Für die Laufzeit des nach diesem Grundsatz im Betrieb anwendbaren Tarifvertrages gilt - ebenfalls wie bisher - die Friedenspflicht. Diese wird durch die gesetzliche Regelung auch auf überschneidende Tarifverträge erstreckt, die nach der vorstehenden Regelung nicht zur Geltung kommen könnten. Die Friedenspflicht gilt damit während der Laufzeit des vorrangigen Tarifvertrages auch gegenüber anderen Gewerkschaften. Wenn z.B. eine Gewerkschaft für eine Berufsgruppe einen Entgelt-Tarifvertrag verlangt, obwohl für diese Arbeitnehmer ein Tarifvertrag der repräsentativeren Gewerkschaft gilt, so besteht auch gegenüber der Spartengewerkschaft die Friedenspflicht für die Laufzeit des bestehenden Tarifvertrages. Arbeitskämpfe um solche Tarifverträge durch eine im Betrieb nicht repräsentative Gewerkschaft sind daher während der Laufzeit eines vorrangigen Tarifvertrages regelmäßig unzulässig.
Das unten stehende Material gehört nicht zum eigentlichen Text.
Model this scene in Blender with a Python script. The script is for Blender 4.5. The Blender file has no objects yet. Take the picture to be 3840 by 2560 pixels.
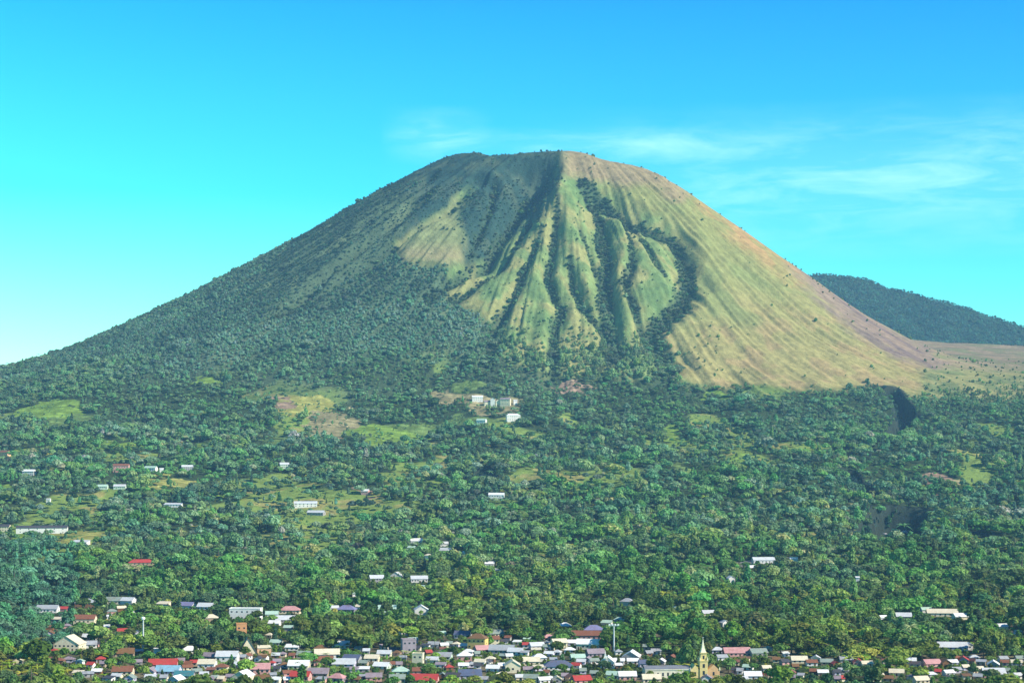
import bpy, math, random
import numpy as np

# ------------------------------------------------------------------ camera, sky, sun
SC = bpy.context.scene
COL = SC.collection
F = 6089.0            # focal length in pixels of a 3840 px wide frame
CX, HY = 1920.0, 1726.0   # optical axis column, eye-level row
EYE = 150.0
SUN_EL, SUN_AZ = math.radians(36), math.radians(68)   # azimuth: from behind the camera round to the right

cam = bpy.data.cameras.new("camera")
cam.sensor_width = 36.0
cam.lens = 36.0 * F / 3840.0
cam.shift_y = (HY - 1280.0) / 3840.0
cam.clip_start, cam.clip_end = 1.0, 30000.0
cam_o = bpy.data.objects.new("camera", cam)
cam_o.location = (0, 0, EYE)
cam_o.rotation_euler = (math.radians(90), 0, 0)
COL.objects.link(cam_o)
SC.camera = cam_o

sun_dir = (math.cos(SUN_EL) * math.sin(SUN_AZ), -math.cos(SUN_EL) * math.cos(SUN_AZ), math.sin(SUN_EL))
sl = bpy.data.lights.new("sun", 'SUN')
sl.energy = 5.0
sl.angle = math.radians(0.5)
sl.color = (1.0, 0.91, 0.75)
so = bpy.data.objects.new("sun", sl)
from mathutils import Vector
so.rotation_euler = Vector(sun_dir).to_track_quat('Z', 'Y').to_euler()
so.location = (600, -300, 1500)
COL.objects.link(so)

def nd(t, kind, **kw):
    n = t.nodes.new(kind)
    for k, v in kw.items():
        setattr(n, k, v)
    return n

def ramp(t, stops, interp='LINEAR'):
    r = t.nodes.new("ShaderNodeValToRGB")
    r.color_ramp.interpolation = interp
    e = r.color_ramp.elements
    while len(e) > 1:
        e.remove(e[-1])
    for i, (p, c) in enumerate(stops):
        el = e[0] if i == 0 else e.new(p)
        el.position = p
        el.color = (c[0], c[1], c[2], 1)
    return r

def math_n(t, op, a, b=None, clamp=False):
    m = t.nodes.new("ShaderNodeMath")
    m.operation = op
    m.use_clamp = clamp
    for i, v in enumerate((a, b)):
        if v is None:
            continue
        if isinstance(v, (int, float)):
            m.inputs[i].default_value = v
        else:
            t.links.new(v, m.inputs[i])
    return m.outputs[0]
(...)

- 7. Mit der vorgeschlagenen gesetzlichen Regelung wird der von der bisherigen Rechtsprechung entwickelte Grundsatz der Tarifeinheit beibehalten. Wie bisher bedeutet Tarifeinheit nicht ein Monopol für bestimmte Tarifvertragsparteien. Die gesetzliche Regelung schafft aber Rechtsklarheit für den Fall einer Kollision unterschiedlicher Tarifverträge.
Es bleibt deshalb auch wie bisher möglich, dass sich verschiedene Tarifparteien darauf verständigen, in einem Betrieb unterschiedliche Tarifverträge für unterschiedliche Arbeitnehmergruppen zu vereinbaren (vereinbarte Tarifpluralität). Gilt z.B. ein Entgelt-Tarifvertrag für einen bestimmten Teil der Belegschaft und ein weiterer Entgelt-Tarifvertrag für eine andere Arbeitnehmergruppe des Betriebes, ohne dass sich beide Arbeitnehmergruppen überschneiden, bleiben beide Tarifverträge nebeneinander anwendbar. Es liegt keine Tarifkollision vor. Das vereinbarte Nebeneinander unterschiedlicher Tarifverträge mit unterschiedlichen persönlichen Geltungsbereichen wird durch die vorgeschlagene Regelung nicht angetastet.
Eine entsprechende gesetzliche Regelung schließt daher Wettbewerb zwischen Gewerkschaften (einschl. Spartengewerkschaften) nicht aus. Die im Betrieb mitgliederstärkere Gewerkschaft kann allerdings einen vorrangigen Tarifvertrag vereinbaren, während dessen Laufzeit insoweit Friedenspflicht für alle im Betrieb gilt. Damit schafft die Regelung Klarheit, welcher Tarifvertrag im Betrieb anzuwenden ist und wahrt die von den Tarifverträgen ausgehende Friedenspflicht. Sie gewährleistet das bestehende System der Tarifverträge und sichert die Funktionsfähigkeit der Tarifautonomie.